Monday, May 02, 2005

Houston Chronicle circulation falls 3.9%


Goin' down, down to Chinatown: newspaper circulation sliding inexorably.
-----------------------------------------------

It was a rough day in the daily newspaper trade. Here are the circulation numbers for the country's 20 largest dailies for the six months ended March 31, as reported by the Audit Bureau of Circulations; The percentage changes are from the comparable year-ago period:


1. USA Today, 2,281,831, up 0.05 percent
2. The Wall Street Journal, 2,070,498, down 0.8 percent
3. The New York Times, 1,136,433, up 0.24 percent
4. Los Angeles Times, 907,997, down 6.5 percent (a)
5. The Washington Post, 751,871, down 2.7 percent
6. New York Daily News, 735,536, down 1.5 percent
7. New York Post, 678,086, up 0.01 percent
8. Chicago Tribune, 573,744, down 6.6 percent
9. Houston Chronicle, 527,744, down 3.9 percent (a)
10. San Francisco Chronicle, 468,739, down 6.1 percent (a)
11. The Arizona Republic, 452,016, down 3.2 percent (a)
12. The Boston Globe, 434,330, down 3.9 percent
13. The Star-Ledger of Newark, N.J., 394,767, down 1.6 percent
14. The Atlanta Journal-Constitution, 391,373, down 2.4 percent
15. Star Tribune of Minneapolis-St. Paul, 378,316, up 0.33 percent (a)
16. The Philadelphia Inquirer, 364,974, down 3.0 percent (a)
17. The Plain Dealer, Cleveland, 348,416, down 5.2 percent (a)
18. Detroit Free Press, 347,447, down 2.0 percent
19. St. Petersburg Times (Florida), 337,515, down 3.2 percent (a)
20. The Oregonian, Portland, 335,980, down 1.8 percent

------

Four newspapers were not allowed to include their circulation figures in the report released Monday as a penalty for misstating circulation figures in the past: Newsday of New York's Long Island; the Dallas Morning News; the Chicago Sun-Times and Hoy, a Spanish-language newspaper in New York. The first three papers were among the top 20 in the comparable reporting period a year ago.

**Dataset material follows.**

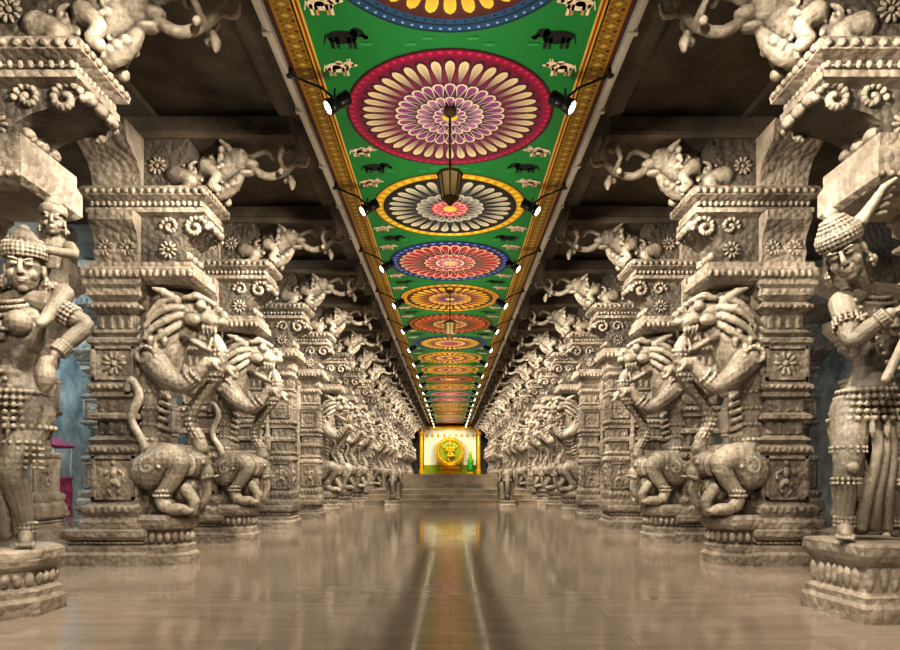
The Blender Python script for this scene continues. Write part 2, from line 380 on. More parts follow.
def capital(P,z1,thick=.2,umax=1.0,ub=.80,ut=1.12,um=-.16,vw=.28):
    P.mould(um,umax-.06,-vw,vw,[(-.03,z1-.03),(.02,z1),(.06,z1+.04),(.06,z1+thick*.6),(.03,z1+thick*.75),(.03,z1+thick)])
    z=z1+thick
    H=3.85-z
    d=ut-ub; um2=um+.04
    pr=[(um2,z-.01),(ub,z-.01),(ub+.08,z+H*.1),(ub+.09,z+H*.22),(ub+.03,z+H*.34),(ub+d*.25,z+H*.5),(ub+d*.5,z+H*.6),(ub+d*.85,z+H*.72),(ut,z+H*.88),(ut-.03,z+H),(um2,z+H)]
    P.prism(pr,-.22,.22)
    uc=um2+.26
    pr2=[(-.26,z-.01),(.26,z-.01),(.31,z+H*.2),(.28,z+H*.4),(.33,z+H*.6),(.42,z+H*.8),(.42,z+H),(-.42,z+H),(-.42,z+H*.8),(-.33,z+H*.6),(-.28,z+H*.4),(-.31,z+H*.2)]
    P.prism(pr2,uc-.24,uc+.24,axis='x')
    for s in (-1,1):
        for cx in (uc-.12,uc+.12): lotus(P,(cx,s*.30,z+H*.3),'-y' if s<0 else 'y',.10)
        lotus(P,(ub-.12,s*.23,z+H*.3),'-y' if s<0 else 'y',.11)
        for i in range(16):
            a=i*.5; rr=.13*(1-i/18)
            P.ell((ut-.14+rr*math.cos(a),s*.23,z+H*.76+rr*math.sin(a)),.03,lo=True)
        for i in range(14):
            a=i*.55; rr=.10*(1-i/16)
            P.ell((ut-.42-rr*math.cos(a),s*.23,z+H*.78+rr*math.sin(a)),.026,lo=True)
        if thick<.3: row(P,(um,s*(vw+.06),z1+thick*.35),(umax,s*(vw+.06),z1+thick*.35),16,(.032,.02,thick*.22))
        else: row(P,(um,s*(vw+.06),z1+thick*.15),(umax,s*(vw+.06),z1+thick*.15),18,(.022,.02,.025))
    for v in (-.15,0,.15): P.ell((ub+.08,v,z+H*.2),(.05,.07,.05),lo=True); P.ell((ut,v,z+H*.85),(.05,.07,.05),lo=True)
    P.mould(um,1.08,-.27,.27,[(-.05,3.83),(.03,3.87),(.03,3.92),(-.02,3.94),(-.02,3.99),(.08,4.04),(.09,4.10),(.05,4.15)])
    for s in (-1,1): row(P,(um,s*.29,3.965),(1.1,s*.29,3.965),20,(.024,.02,.03)); row(P,(um-.03,s*.36,4.08),(1.15,s*.36,4.08),16,(.034,.02,.03))
    row(P,(1.17,-.33,4.08),(1.17,.33,4.08),8,(.02,.034,.03)); row(P,(1.08,-.29,3.965),(1.08,.29,3.965),10,(.02,.024,.03))
    P.prism([(um,4.14),(.65,4.14),(.70,4.25),(.68,4.35),(.8,4.45),(.9,4.60),(.9,4.72),(um,4.72)],-.20,.20)
    P.prism([(-.24,4.14),(.24,4.14),(.29,4.3),(.36,4.4),(.58,4.52),(.62,4.72),(-.62,4.72),(-.58,4.52),(-.36,4.4),(-.29,4.3)],um+.02,um+.56,axis='x')
    for s in (-1,1):
        lotus(P,(uc,s*.27,4.42),'-y' if s<0 else 'y',.13); lotus(P,(.55,s*.21,4.42),'-y' if s<0 else 'y',.11)
    P.mould(-.45,2.02,-.20,.20,[(0,4.73),(.03,4.75),(.03,4.80),(0,4.82),(0,4.97)],2)
def base(P,x0,x1,hv,zt):
    P.mould(x0,x1,-hv,hv,[(.06,0),(.06,.12),(.02,.15),(.02,.20),(-.03,.23),(-.03,zt-.14),(.02,zt-.11),(.04,zt-.08),(.04,zt-.02),(.0,zt)])
    for s in (-1,1):
        row(P,(x0,s*(hv-.02),(.23+zt-.14)/2),(x1,s*(hv-.02),(.23+zt-.14)/2),14,(.035,.03,(zt-.37)/2))
    row(P,(x1-.02,-hv,(.23+zt-.14)/2),(x1-.02,hv,(.23+zt-.14)/2),10,(.03,.035,(zt-.37)/2))
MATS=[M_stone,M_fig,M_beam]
def yali_pillar_mesh():
    P=MB(); base(P,-.40,.45,.33,.40)
    P.lathe(.54,0,[(.38,0),(.38,.1),(.34,.13),(.34,.2),(.29,.24),(.29,.36),(.35,.40),(.37,.44),(.37,.5),(.33,.55)],8,rot=math.pi/8)
    for i in range(24):
        a=2*math.pi*i/24; P.ell((.54+.30*math.cos(a),.30*math.sin(a),.3),(.035,.035,.06),lo=True)
    shaft(P,.10,.26,3.13,z0=.39); capital(P,3.12)
    P.box(.30,.42,-.12,.12,.42,3.0)
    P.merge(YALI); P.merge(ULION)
    return P.mesh('yali_pillar',MATS)
def shaft_small(P,cx,cy):
    P.lathe(cx,cy,[(.07,.4),(.07,.7),(.05,.75),(.05,1.4),(.07,1.45),(.07,1.7),(.045,1.75),(.045,2.4),(.07,2.45),(.07,2.75),(.05,2.8),(.09,3.0),(.09,3.13)],8)
def plain_pillar_mesh():
    P=MB(); base(P,-.40,.86,.33,.42)
    shaft(P,.10,.26,3.13)
    shaft(P,.66,.20,3.13,z0=.40,q=.6)
    for s in (-1,1): shaft_small(P,.41,s*.20)
    capital(P,3.12); P.merge(ULION)
    return P.mesh('carved_pillar',MATS)
def statue_pillar_mesh():
    P=MB(); base(P,-.42,.15,.34,.42)
    shaft(P,-.12,.28,3.09); capital(P,3.08,.36,.76,.58,1.12,-.40,.32); P.merge(ULION)
    return P.mesh('sculpture_pillar',MATS)
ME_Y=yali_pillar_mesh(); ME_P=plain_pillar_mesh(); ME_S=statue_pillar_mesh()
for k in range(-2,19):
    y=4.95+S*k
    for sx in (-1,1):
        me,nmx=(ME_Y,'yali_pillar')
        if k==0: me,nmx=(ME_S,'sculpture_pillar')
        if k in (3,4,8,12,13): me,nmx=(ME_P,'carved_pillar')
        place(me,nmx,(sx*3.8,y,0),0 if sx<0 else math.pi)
P=MB(); base(P,-.38,.38,.38,.42); shaft(P,0,.32,3.13,sq=False)
P.mould(-.4,.4,-.4,.4,[(0,3.12),(.1,3.3),(.1,3.45),(-.05,3.5),(0,3.8),(.3,4.1),(.3,4.3),(.1,4.35),(.1,4.97)])
ME_A=P.mesh('aisle_pillar',MATS)
for k in range(-2,14):
    for sx in (-1,1): place(ME_A,'aisle_pillar',(sx*6.6,4.95+S*k+.3,0),0)
# ------------------------------------------------------------------ room shell
def boxobj(name,x0,x1,y0,y1,z0,z1,mat):
    B=MB(); B.box(x0,x1,y0,y1,z0,z1); return B.obj(name,[mat])
Y0,Y1=-6.0,52.0
boxobj('floor',-10.5,10.5,Y0,Y1,-.1,0,M_floor)
boxobj('ceiling',-10.5,10.5,Y0,Y1,5.06,5.2,M_beam)
boxobj('wall_left',-10.7,-10.5,Y0,Y1,-.1,5.2,M_wall)
boxobj('wall_right',10.5,10.7,Y0,Y1,-.1,5.2,M_wall)
boxobj('wall_back',-10.5,10.5,Y1,Y1+.2,-.1,5.2,M_wall)
boxobj('wall_front',-10.5,10.5,Y0-.2,Y0,-.1,5.2,M_wall)
n=0
for sx in (-1,1):
    for (a,b_) in ((1.66,1.90),(3.3,4.3)):
        n+=1; B=MB(); x0,x1=sorted((sx*a,sx*b_))
        B.box(x0,x1,Y0+.01,Y1-.01,4.975,5.055); B.obj('trim_%d'%n,[M_beam])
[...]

(a) Includes Saturday circulation.
[businessweek]

4 comments:

thc said...

Gee, why would their circulations be down when their quality remains so good?

Anonymous said...

The Chron was also in the top five nationally for bunk circulation. Something like one out of eight of their papers is a freebie. Plus they printed a picture of Dylan and said it was from the Rolling Thunder Review, when actually it was taken several years earlier at the Isle of Wright. If they don't know a white suit from a leather jacket, what else don't the know?

H. Brute
Sharpstown, TX

Anonymous said...

See what happens when you let a bunch of "bloggers" call themselves "journalists".

Anonymous said...

Well...San Francisco/New York's Hearst & its Houston Chronicle writers obviusly don't like Texas and don't like America. Why SHOULD we like the Chronicle?